— start Collected data —

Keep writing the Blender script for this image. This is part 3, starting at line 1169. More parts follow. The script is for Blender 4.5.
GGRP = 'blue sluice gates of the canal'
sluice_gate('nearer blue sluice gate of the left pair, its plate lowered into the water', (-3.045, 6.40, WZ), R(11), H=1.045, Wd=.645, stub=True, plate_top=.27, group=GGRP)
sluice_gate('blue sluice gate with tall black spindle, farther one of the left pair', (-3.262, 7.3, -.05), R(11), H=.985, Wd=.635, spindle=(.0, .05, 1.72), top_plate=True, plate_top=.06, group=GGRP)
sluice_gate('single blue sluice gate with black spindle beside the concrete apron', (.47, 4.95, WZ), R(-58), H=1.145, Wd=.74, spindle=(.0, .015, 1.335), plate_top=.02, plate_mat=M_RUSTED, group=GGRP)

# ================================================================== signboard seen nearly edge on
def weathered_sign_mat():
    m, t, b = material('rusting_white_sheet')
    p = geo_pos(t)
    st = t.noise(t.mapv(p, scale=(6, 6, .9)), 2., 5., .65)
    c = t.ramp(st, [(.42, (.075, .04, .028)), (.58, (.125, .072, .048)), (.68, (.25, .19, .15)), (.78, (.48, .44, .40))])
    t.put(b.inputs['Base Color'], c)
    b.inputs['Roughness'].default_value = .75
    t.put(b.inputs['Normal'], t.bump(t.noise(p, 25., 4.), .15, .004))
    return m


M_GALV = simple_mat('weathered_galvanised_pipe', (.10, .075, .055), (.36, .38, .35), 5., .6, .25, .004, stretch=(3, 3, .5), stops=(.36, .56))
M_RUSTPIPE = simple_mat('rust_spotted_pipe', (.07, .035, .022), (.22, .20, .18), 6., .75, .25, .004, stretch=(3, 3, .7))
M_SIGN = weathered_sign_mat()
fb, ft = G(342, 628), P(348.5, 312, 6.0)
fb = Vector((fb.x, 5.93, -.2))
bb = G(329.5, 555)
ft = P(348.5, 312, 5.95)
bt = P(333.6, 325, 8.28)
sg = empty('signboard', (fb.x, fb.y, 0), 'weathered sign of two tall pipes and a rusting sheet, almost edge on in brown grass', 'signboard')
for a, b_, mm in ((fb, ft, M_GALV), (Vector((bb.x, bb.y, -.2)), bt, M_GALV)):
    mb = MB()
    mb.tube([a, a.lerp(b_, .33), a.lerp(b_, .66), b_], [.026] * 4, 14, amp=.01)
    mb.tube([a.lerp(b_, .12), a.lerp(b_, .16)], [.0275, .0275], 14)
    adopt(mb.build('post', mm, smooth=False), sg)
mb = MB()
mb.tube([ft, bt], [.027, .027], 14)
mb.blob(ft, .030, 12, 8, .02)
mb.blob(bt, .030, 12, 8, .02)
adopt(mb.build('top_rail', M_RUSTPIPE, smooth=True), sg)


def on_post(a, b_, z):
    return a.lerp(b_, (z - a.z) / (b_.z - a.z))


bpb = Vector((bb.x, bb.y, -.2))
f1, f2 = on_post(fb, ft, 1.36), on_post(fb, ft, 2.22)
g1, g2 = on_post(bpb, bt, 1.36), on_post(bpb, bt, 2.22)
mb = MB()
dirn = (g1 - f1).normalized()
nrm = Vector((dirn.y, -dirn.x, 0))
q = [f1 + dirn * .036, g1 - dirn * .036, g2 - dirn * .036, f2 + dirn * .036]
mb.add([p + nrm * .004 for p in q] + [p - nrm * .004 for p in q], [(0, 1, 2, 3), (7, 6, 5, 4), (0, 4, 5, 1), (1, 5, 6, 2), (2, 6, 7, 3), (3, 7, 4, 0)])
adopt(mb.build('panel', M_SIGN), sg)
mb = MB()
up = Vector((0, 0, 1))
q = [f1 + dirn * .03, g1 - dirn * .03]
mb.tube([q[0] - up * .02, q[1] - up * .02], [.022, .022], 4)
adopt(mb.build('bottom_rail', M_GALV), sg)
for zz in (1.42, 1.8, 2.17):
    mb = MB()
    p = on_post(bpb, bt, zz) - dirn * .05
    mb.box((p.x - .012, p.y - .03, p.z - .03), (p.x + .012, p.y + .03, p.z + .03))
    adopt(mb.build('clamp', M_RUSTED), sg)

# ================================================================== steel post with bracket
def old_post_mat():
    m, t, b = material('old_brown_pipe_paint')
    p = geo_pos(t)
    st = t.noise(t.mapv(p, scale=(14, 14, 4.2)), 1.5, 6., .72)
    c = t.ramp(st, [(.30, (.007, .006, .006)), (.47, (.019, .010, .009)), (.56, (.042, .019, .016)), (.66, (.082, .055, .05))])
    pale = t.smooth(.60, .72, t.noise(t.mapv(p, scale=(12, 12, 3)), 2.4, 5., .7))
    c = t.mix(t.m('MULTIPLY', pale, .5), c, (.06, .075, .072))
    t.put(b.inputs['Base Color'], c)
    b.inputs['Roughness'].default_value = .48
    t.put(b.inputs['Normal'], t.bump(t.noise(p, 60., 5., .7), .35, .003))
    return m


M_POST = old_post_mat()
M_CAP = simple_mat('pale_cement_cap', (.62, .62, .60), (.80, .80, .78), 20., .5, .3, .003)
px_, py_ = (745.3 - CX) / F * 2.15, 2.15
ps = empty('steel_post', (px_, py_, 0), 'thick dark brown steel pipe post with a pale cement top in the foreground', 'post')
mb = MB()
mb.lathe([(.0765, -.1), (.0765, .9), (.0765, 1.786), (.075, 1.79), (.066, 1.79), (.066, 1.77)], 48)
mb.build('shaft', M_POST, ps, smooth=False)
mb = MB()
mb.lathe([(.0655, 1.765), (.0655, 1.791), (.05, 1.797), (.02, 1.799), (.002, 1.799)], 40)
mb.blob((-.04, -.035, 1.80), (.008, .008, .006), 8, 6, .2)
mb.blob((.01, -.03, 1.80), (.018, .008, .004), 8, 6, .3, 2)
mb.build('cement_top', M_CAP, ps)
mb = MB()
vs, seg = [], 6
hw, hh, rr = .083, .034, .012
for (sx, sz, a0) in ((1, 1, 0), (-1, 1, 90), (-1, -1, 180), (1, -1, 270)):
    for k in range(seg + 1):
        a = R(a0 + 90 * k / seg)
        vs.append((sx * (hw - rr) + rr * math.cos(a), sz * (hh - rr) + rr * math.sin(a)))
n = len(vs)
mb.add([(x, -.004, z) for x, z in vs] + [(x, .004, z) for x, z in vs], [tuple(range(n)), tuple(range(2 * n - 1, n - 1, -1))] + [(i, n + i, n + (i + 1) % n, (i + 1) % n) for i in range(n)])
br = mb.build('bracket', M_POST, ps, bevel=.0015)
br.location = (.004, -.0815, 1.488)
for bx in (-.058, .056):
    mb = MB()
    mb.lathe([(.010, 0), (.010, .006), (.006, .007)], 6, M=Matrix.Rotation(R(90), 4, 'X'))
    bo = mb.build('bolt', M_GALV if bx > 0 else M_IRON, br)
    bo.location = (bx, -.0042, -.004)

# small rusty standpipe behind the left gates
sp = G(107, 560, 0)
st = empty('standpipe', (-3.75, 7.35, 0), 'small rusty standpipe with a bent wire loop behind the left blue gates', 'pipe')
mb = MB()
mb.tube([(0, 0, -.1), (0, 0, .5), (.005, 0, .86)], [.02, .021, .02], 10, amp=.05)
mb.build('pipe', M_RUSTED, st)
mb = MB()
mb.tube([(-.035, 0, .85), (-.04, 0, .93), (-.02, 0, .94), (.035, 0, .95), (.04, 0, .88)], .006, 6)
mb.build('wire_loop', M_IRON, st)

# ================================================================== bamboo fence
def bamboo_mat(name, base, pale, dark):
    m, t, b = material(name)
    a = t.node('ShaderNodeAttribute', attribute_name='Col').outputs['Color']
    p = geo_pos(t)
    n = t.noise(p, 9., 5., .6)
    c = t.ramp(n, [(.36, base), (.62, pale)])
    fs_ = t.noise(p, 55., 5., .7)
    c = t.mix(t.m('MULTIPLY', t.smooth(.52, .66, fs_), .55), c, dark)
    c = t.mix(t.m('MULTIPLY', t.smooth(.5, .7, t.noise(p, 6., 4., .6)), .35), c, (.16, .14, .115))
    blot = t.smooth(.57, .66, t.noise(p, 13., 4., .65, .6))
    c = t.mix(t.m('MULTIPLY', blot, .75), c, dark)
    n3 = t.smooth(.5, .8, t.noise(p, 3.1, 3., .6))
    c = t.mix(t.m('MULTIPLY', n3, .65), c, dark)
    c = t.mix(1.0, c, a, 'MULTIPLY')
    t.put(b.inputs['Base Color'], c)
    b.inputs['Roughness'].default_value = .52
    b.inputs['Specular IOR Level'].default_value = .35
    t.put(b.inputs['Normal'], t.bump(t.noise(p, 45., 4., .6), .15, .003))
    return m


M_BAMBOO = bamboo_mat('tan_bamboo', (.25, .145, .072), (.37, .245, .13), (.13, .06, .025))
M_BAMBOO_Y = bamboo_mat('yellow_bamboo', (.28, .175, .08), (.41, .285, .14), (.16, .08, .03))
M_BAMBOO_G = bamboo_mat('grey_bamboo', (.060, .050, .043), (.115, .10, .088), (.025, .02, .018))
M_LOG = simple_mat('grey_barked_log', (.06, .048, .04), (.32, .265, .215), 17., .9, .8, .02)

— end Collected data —

▶ [Instructions for the task]:
Return only the lines spanning from the first line of the material through the line with "sluice_gate('single blue sluice", copied exactly, both ends kept.

▶ [Answer below]:
Keep writing the Blender script for this image. This is part 3, starting at line 1169. More parts follow. The script is for Blender 4.5.
GGRP = 'blue sluice gates of the canal'
sluice_gate('nearer blue sluice gate of the left pair, its plate lowered into the water', (-3.045, 6.40, WZ), R(11), H=1.045, Wd=.645, stub=True, plate_top=.27, group=GGRP)
sluice_gate('blue sluice gate with tall black spindle, farther one of the left pair', (-3.262, 7.3, -.05), R(11), H=.985, Wd=.635, spindle=(.0, .05, 1.72), top_plate=True, plate_top=.06, group=GGRP)
sluice_gate('single blue sluice gate with black spindle beside the concrete apron', (.47, 4.95, WZ), R(-58), H=1.145, Wd=.74, spindle=(.0, .015, 1.335), plate_top=.02, plate_mat=M_RUSTED, group=GGRP)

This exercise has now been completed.